I would have been better prepared for what I found had I noted that the front cover states “translation and preface by Ralph McInerny”. Why should one of the leading Catholic philosophers of our time have performed the humble task of translator, in addition to writing the preface?

And had I known the titles of other books by Florent Gaboriau, such as Heidegger from the Inside, Philosophy Born of Science, The Theological Turn: Today according to Karl Rahner, I would also have better known what to expect.

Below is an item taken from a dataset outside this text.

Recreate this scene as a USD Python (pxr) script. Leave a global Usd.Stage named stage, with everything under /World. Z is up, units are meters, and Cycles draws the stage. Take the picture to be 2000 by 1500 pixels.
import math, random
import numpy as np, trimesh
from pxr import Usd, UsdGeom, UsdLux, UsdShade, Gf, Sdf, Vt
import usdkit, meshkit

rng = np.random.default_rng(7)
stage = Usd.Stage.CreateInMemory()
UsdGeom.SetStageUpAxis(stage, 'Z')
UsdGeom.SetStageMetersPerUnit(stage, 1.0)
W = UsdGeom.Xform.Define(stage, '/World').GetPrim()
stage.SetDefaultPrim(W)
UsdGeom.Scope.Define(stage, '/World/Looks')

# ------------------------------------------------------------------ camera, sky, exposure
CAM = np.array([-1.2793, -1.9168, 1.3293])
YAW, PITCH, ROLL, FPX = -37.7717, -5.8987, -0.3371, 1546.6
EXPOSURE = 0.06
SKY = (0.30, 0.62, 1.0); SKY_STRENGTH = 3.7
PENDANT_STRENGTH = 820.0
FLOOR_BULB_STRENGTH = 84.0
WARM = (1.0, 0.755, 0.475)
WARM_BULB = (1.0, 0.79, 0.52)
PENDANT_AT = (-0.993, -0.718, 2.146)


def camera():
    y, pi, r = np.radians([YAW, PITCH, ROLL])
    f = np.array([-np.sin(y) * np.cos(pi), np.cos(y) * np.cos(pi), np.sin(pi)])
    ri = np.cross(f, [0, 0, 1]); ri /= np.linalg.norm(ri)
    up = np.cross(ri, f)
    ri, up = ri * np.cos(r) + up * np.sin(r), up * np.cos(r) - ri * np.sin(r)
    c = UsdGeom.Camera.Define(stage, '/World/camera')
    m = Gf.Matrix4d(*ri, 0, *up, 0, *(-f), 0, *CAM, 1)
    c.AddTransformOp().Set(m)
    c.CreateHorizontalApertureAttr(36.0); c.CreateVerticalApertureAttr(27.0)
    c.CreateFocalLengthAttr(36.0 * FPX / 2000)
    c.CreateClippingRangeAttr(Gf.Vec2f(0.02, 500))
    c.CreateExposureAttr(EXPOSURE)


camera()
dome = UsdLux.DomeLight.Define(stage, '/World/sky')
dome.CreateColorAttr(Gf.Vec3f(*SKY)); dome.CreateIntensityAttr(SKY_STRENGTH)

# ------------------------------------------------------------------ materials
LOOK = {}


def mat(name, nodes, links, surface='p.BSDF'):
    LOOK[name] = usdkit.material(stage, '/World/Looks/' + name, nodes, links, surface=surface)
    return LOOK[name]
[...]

For the book, far from being a short biography or a conversion story, is an extended essay on the effect the saint’s philosophy had on her conversion and the effect her conversion had on her philosophy.  It is not an easy read, and its interest to non-philosophers (or at least to non-intellectuals) will be limited by both the subject matter and the language. I am afraid that McInerny is more distinguished as a philosopher than a translator -- the translation retains much of the sentence structure of the original academic French, making for difficult reading at times. There is scarcely a single sentence in the book that could be mistaken for having been originally written in English.

The book reflects its French origins in another way, too, which may be a deterrent for American readers. We are used to biographies in which the biographer tries to disappear, to become transparent, allowing the subject of the biography to be the only (or at least the main!) character. Today in France the style is quite different – one might think that a biographer would consider his work a failure if the subject of the biography, rather than the biographer, ends up as the main character.  The biographer is continually inserting his own observations, analysis, and conjectures into the text in a way that we may find obtrusive, distracting, or even offensive. 

However, as soon as I accepted the book for what it is -- an extended philosophical reflection on the interaction between Edith Stein’s philosophy and her conversion -- I began to appreciate it.  A reader who is interested in Catholic philosophy will undoubtedly find it of great interest, so much so that I suspect that Ralph McInerny took on the role of translator simply to make the book available in English.  The book also contains a good deal of relatively unknown primary source material, including personal letters and notes of Edith Stein in private possession and conversations with religious who knew her, which sheds light on Stein’s thinking at critical junctures.  The slim volume is also enriched by a judicious choice of extended philosophical reflections of Stein’s, which then set the stage for the author’s reflections on her thought. 

At one point in the book, Edith Stein describes a friend’s doctoral dissertation somewhat critically as “a work that is certainly the result of extraordinary application, but manifestly deprived of a proper philosophical impulse.”  When I read that quote, I could not help thinking that, slightly changed, it would serve as a fitting description of this book: “a work that is certainly the result of extraordinary application, but manifestly imbued with a proper philosophical impulse.”  Not for all, but of great interest for some. As is said in software engineering, “One man’s bug is another man’s feature.”

In conclusion, if you are looking for an easy-reading, short biography of the saint (which this book looks like from the outside), look elsewhere.  If you are looking for a moving account of how her relentless search for truth led to her receiving the grace of conversion, look elsewhere.  But if an exploration of the interaction between her philosophy and her conversion, and of how her conversion affected her engagement with the thought of Heidegger, Husserl, St. Thomas, and the Carmelite saints, you have found it.